Foreign ambassadors to meet with rebel leaders in Sri Lanka (AP) Updated: 2005-12-24 14:00
Envoys from Asia and Europe headed for Tamil rebel territory Saturday to meet
with guerrilla leaders in an effort to quell growing violence that threatens to
shatter the country's cease-fire, officials said.
In the latest fighting, 13 members of Sri Lanka's navy traveling in a bus
were killed in an ambush on Friday. The government blamed the rebels for the
attack.
The envoys _ from Japan, Britain, Norway and European Union _ represent key
backers of Sri Lanka's peace process and they planned to meet with rebels'
political leader, S. P. Thamilselvan in the northern guerrilla stronghold of
Kilinochchi, the pro-rebel Web site, TamilNet said.

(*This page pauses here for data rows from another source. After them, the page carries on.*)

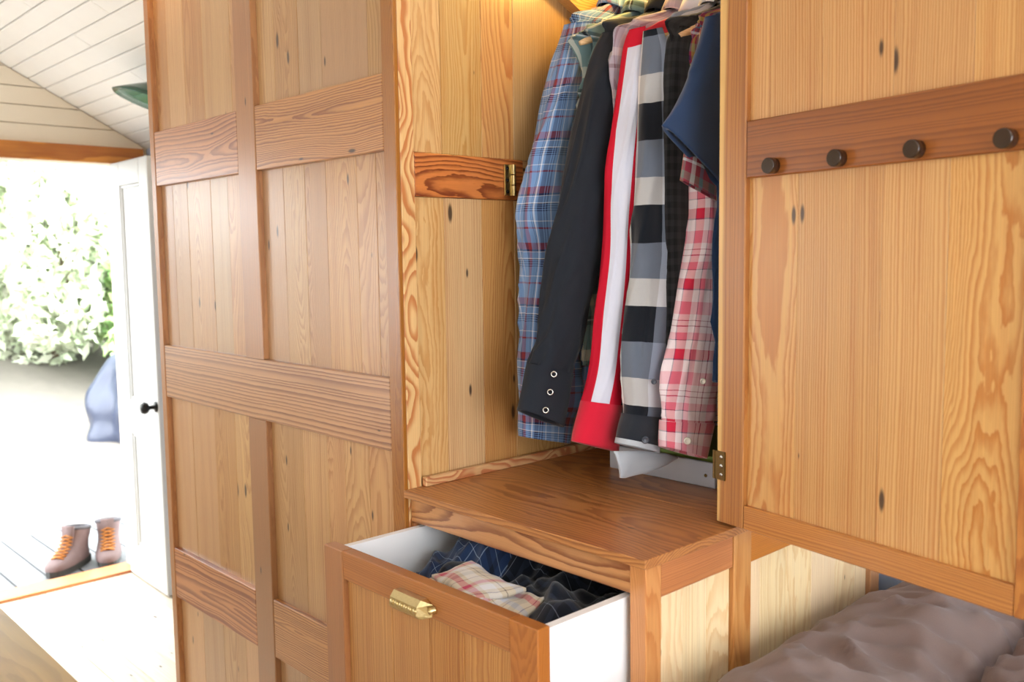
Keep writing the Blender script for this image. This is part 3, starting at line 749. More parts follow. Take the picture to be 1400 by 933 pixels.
# brass bin pull
def pull():
    prof = [(0, .012), (-.012, .0125), (-.019, .004), (-.021, -.008), (-.016, -.0135), (-.013, -.0135), (-.016, -.007), (-.015, .002), (-.010, .0085), (0, .0085)]
    xs = [-.036, .026]; V, F = [], []
    for x in xs: V += [(x, y, z) for y, z in prof]
    n = len(prof)
    for i in range(n): F.append((i, (i+1) % n, n+(i+1) % n, n+i))
    # faceted ends
    for s, x0 in ((-1, -.036), (1, .026)):
        b = len(V); V += [(x0, y, z) for y, z in prof[:5]]; V.append((x0+s*.012, 0, .006)); V.append((x0+s*.010, 0, -.012)); V.append((x0+s*.004, -.012, -.0135))
        F += [(b, b+1, b+5), (b+1, b+2, b+5), (b+2, b+3, b+6, b+5), (b+3, b+4, b+7, b+6)]
    me = mesh_from('pull', V, F, BRASS, smooth=False)
    o = link('handle', me, dr, (-1.018, .7605, -.484)); o['label'] = 'ornate brass bin pull'
    link('screw_knob', lathe('knob', [(.0055, 0), (.006, .002), (.0035, .004), (.005, .008), (0, .0105)], BRASS, 14, 'y'), dr, (-.977, .7605, -.484))
    for i in range(6):      # raised ornament along the pull
        link('boss', lathe('boss', [(.0045, 0), (.0045, .0012), (.0022, .0026), (0, .003)], BRASS, 10, 'y'), dr, (-1.048+i*.0105, .7605-.0195, -.486))
pull()

# shelf board (floor of the wardrobe)
sh = empty('wardrobe_shelf', (-1.0, 1.3, zS), 0, 'broad glossy brown shelf board on top of the drawer chest', 'shelf')
cuts = [.918, 1.165, 1.41, 1.659]
for a, b in zip(cuts, cuts[1:]): board('plank', XB+.0005, -.735, a, b, zS+.0003, -.3955, W_SHELF, sh, 'x', ch=.0008)
board('base_strip', XB+.0005, XB+.012, .958, 1.655, -.3953, -.379, W_FLAME, sh, 'y')
# ------------------------------------------------------------------ wardrobe niche
wd = empty('wardrobe', (-1.0, 1.4, -.395), 0, 'open pine wardrobe niche full of hanging shirts', 'wardrobe')
for i in range(5):
    a = XB+.001+i*.0985; board('back_plank', a+.0005, a+.098, 1.661, YB-.001, -.395, .49, W_PANEL, wd, 'z')
board('side_panel', -.760, -.736, 1.135, 1.66, -.3953, .49, W_PANEL, wd, 'z')
board('head_rail', XB+.001, -.760, 1.15, 1.172, .60, .70, W_FRAME, wd, 'x')
link('clothes_rail', tube('rail', [(XB-.003, 1.42, .545), (-.7605, 1.42, .545)], .0125, STEEL, 16), wd)
# right-hand door, swung open over the bed
HX, HY = -.765, 1.12; DA = -.190862
du = Vector((math.cos(DA), math.sin(DA), 0)); 
dloc = Vector((HX, HY, -.391))
door = link('door', box_mesh(.38, .004, .99, 'z', W_PANEL, 0), wd, (0, 0, 0))
# local frame of the door: x along the leaf, -y towards the room, z up from its lower edge
m = abs_inv(wd).inverted() @ Matrix.LocRotScale(dloc, __import__('mathutils').Euler((0, 0, DA)), None)
door.location = m.to_translation(); door.rotation_euler = m.to_euler()
me = door.data.copy(); me.transform(Matrix.Translation((.245, .019, .51))); door.data = me
door['label'] = 'plank-panelled wardrobe door with a dark peg rail'
DT = .024; DH = 1.02
def db(nm, a, b, z0, z1, mat, grain=None, y0=0, y1=DT, ch=.0015): return board(nm, a, b, y0, y1, z0, z1, mat, door, grain, local=True, ch=ch)
db('stile', 0, .051, 0, DH, W_DOORS); db('stile', .438, .489, 0, DH, W_DOORF)
zr = lambda z: z+.391
db('rail', .0515, .4375, 0, zr(-.357), W_DOORF, 'x', .0005, DT-.0005)
db('rail', .0515, .4375, zr(.1005), zr(.1775), W_DOORR, 'x', .0005, DT-.0005)
db('rail', .0515, .4375, DH-.08, DH, W_DOORF, 'x', .0005, DT-.0005)
for cuts, z0, z1 in (([.051, .135, .261, .346, .438], -.357, .1005), ([.051, .085, .17, .272, .37, .438], .1775, .549)):
    for a, b in zip(cuts, cuts[1:]): db('plank', a+.0002, b-.0002, zr(z0)-.006, zr(z1)+.006, W_DOOR, 'z', .0085, .0165, .0004)
for i in range(4):
    pg = lathe('peg', [(.0105, 0), (.0108, .010), (.0106, .0125), (.0098, .0135), (.0097, .0135), (0, .0135)], PEGWOOD, 20, 'y')
    link('peg', pg, door, (.101+i*.105, .0004, zr(.113)), local=True)
for zc_ in (-.307, .45):
    h = link('hinge', join_bm([lambda bm: bm_box(bm, -.001, .018, -.0022, 0, -.021, .021, .0005), lambda bm: bm_box(bm, -.006, -.001, -.003, .001, -.021, .021, .0008)], 'hinge', DARKBRASS), door, (0, -.0001, zr(zc_)), local=True)
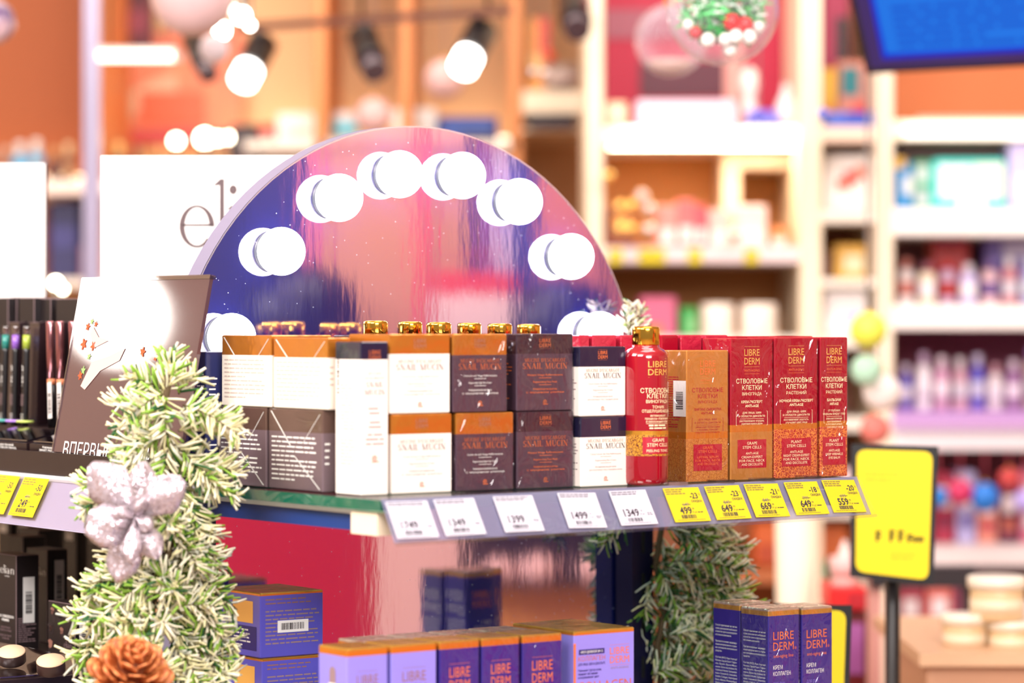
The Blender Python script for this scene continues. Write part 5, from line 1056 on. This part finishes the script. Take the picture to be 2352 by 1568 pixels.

Sri Lankan government soldiers patrol a street
in Jaffna, northern Sri Lanka, December 20,
2005.[Reuters] | In Friday's attack, assailants fired rocket-propelled grenades and triggered
a land mine in an ambush on about 30 sailors traveling by road toward their base
in Mannar district, 220 kilometers (135 miles) north of the capital, Colombo,
said navy spokesman Cmdr. Jayantha Perera. Two sailors were wounded, he said.
Sri Lanka's Prime Minister Ratnasiri Wickremanayake and Foreign Minister
Mangala Samaraweera met with ambassadors from the three nations and the EU after
the attack and urged them to take steps to ensure the rebels "desist from
further escalating the violence in the north and east," a government statement
said.
But the rebels have denied involvement in the attack.
"The ... Tigers were not involved in any activity that breaches the
cease-fire agreement," rebel spokesman Daya Master told The Associated Press by
telephone from Kilinochchi. "There is no connection whatsoever between us and
this attack."
Hagrup Haukland, a Norwegian who heads the 60-member European team monitoring
the Sri Lankan truce, said the latest violence has endangered the peace deal.
"The cease-fire agreement is in jeopardy, absolutely," Haukland told
reporters.
"The situation is alarming," said Haukland, adding that he and some other
monitors were canceling their Christmas leave. "There is a lot of concern what
will happen," he said, suggesting that the two sides meet.
Violence has escalated in Sri Lanka's ethnic Tamil-majority northeast since
rebel leader Velupillai Prabhakaran threatened to resume his struggle for an
independent Tamil homeland if the government fails to address Tamils'
grievances.
This month alone, at least 33 government security personnel, including the
sailors, were killed and many more injured in attacks blamed on the rebels.
The Tamil Tigers started fighting in 1983 for a separate Tamil homeland in
the island nation's north and east, claiming discrimination by the majority
Sinhalese. The conflict killed about 65,000 people.